Em mais um movimento temerário no seio do inquérito ilegal e abusivo aberto no Supremo Tribunal Federal (STF) para apurar “fake news” e injúrias, difamações e calúnias que atingem a “honorabilidade e a segurança” do tribunal, o ministro Alexandre de Moraes mandou retirar do ar uma reportagem da revista Crusoé, divulgada também pelo portal O Antagonista, segundo a qual o empreiteiro Marcelo Odebrecht teria apontado que o presidente do STF, Dias Toffoli, é o “amigo do amigo do meu pai” na famigerada planilha da empresa. Embora a decisão não possa ser classificada como censura, ela carrega graves equívocos jurídicos.

Neste sábado (13), tivemos a oportunidade de discutir, por ocasião da condenação em primeira instância do humorista Danilo Gentili, o justo limiar entre a liberdade de expressão e a proteção da honra no tocante à liberdade de opinião e de crítica. Neste caso, estamos diante da mesma questão, mas agora no que diz respeito à “liberdade de crônica”, ou seja, à liberdade de noticiar e narrar fatos que podem ser desabonadores à honra dos indivíduos. Embora o conflito seja o mesmo, há critérios específicos que devem ser observados e nos quais a decisão de Moraes sequer chegou a esbarrar. 

[…]

A posição que equilibra a liberdade de crônica e a proteção da honra com base nos critérios do interesse público e da veracidade do relato, além de ser a que melhor protege os bens em jogo, é praxe no Brasil. No contexto das grandes operações contra a corrupção, já houve notícias muito mais desabonadoras sobre agentes públicos divulgadas pela imprensa. Aliás, basta lembrar que já tivemos a divulgação de denúncias de corrupção contra um presidente da República, no exercício do mandato, e nenhum tribunal cogitou tirá-las do ar. Não faria sentido alterar esse entendimento tradicional apenas porque se trata do presidente do STF – ao contrário, seria dar a ele um privilégio imoral e antirrepublicano. Ainda mais preocupante é que essa decisão equivocada tenha sido dada a pedido do próprio Toffoli – e no bojo de um inquérito, como já discutimos nesse espaço, absolutamente ilegal e abusivo.

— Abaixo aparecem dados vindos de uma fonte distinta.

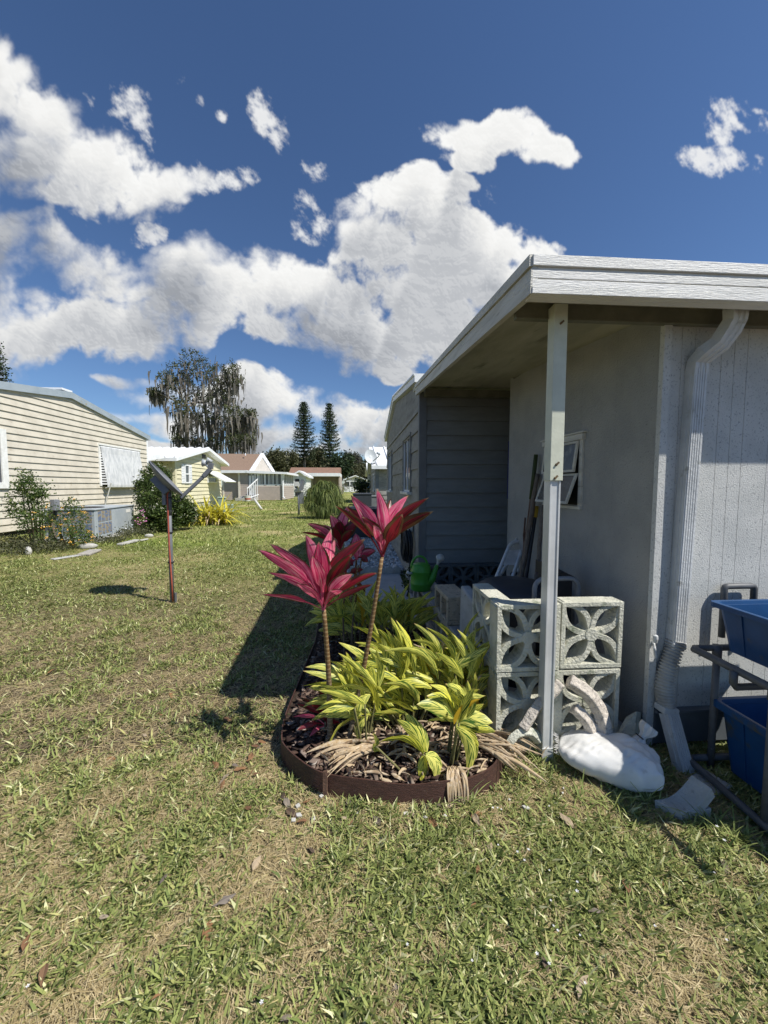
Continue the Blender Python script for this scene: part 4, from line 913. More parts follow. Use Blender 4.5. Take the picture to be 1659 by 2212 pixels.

O grau de autoritarismo salta aos olhos. O deputado Paulo Eduardo Martins desabafou: “Ao censurar a revista e , o STF reduziu a nobre toga negra a um trapo sujo a ser usado como mordaça. Mais uma proeza da pior formação de todos os tempos da Corte”.

O tiro, porém, saiu pela culatra: o STF instigou a curiosidade popular e, na era das redes sociais, a circulação do conteúdo da revista aumentou exponencialmente. João Luiz Mauad, do Instituto Liberal, chegou a comentar:

Já recebi no Zap, de três fontes diferentes, a matéria completa da Crusoé que foi censurada. Uma reportagem que ninguém havia lido, até porque não era aberta ao público, que agora todos vão ler. Até o Jornal Nacional já falou de censura e resumiu a notícia. É o que se pode chamar de um tiro no pé. Parabéns aos envolvidos.

Não bastasse essa medida arbitrária do STF na segunda, hoje cedo acordamos com essa postagem do general Paulo Chagas: “Caros amigos, acabo de ser honrado com a visita da Polícia Federal em minha residência, com mandato de busca e apreensão expedido por ninguém menos do que ministro Alexandre de Moraes. Quanta honra! Lamentei estar fora de Brasília e não poder recebe-los pessoalmente”.

Isso é preocupante demais! O STF está atiçando a população revoltada e indignada. Vai conseguir o que Eduardo e Carlos Bolsonaro não conseguiram: unir todos em torno do bolsonarismo radical, repetindo o bordão “um cabo e um soldado”. O povo se sente sem esperanças, pois lembra do alerta de Ruy Barbosa: “A pior ditadura é a do Poder Judiciário, pois não há a quem mais recorrer”.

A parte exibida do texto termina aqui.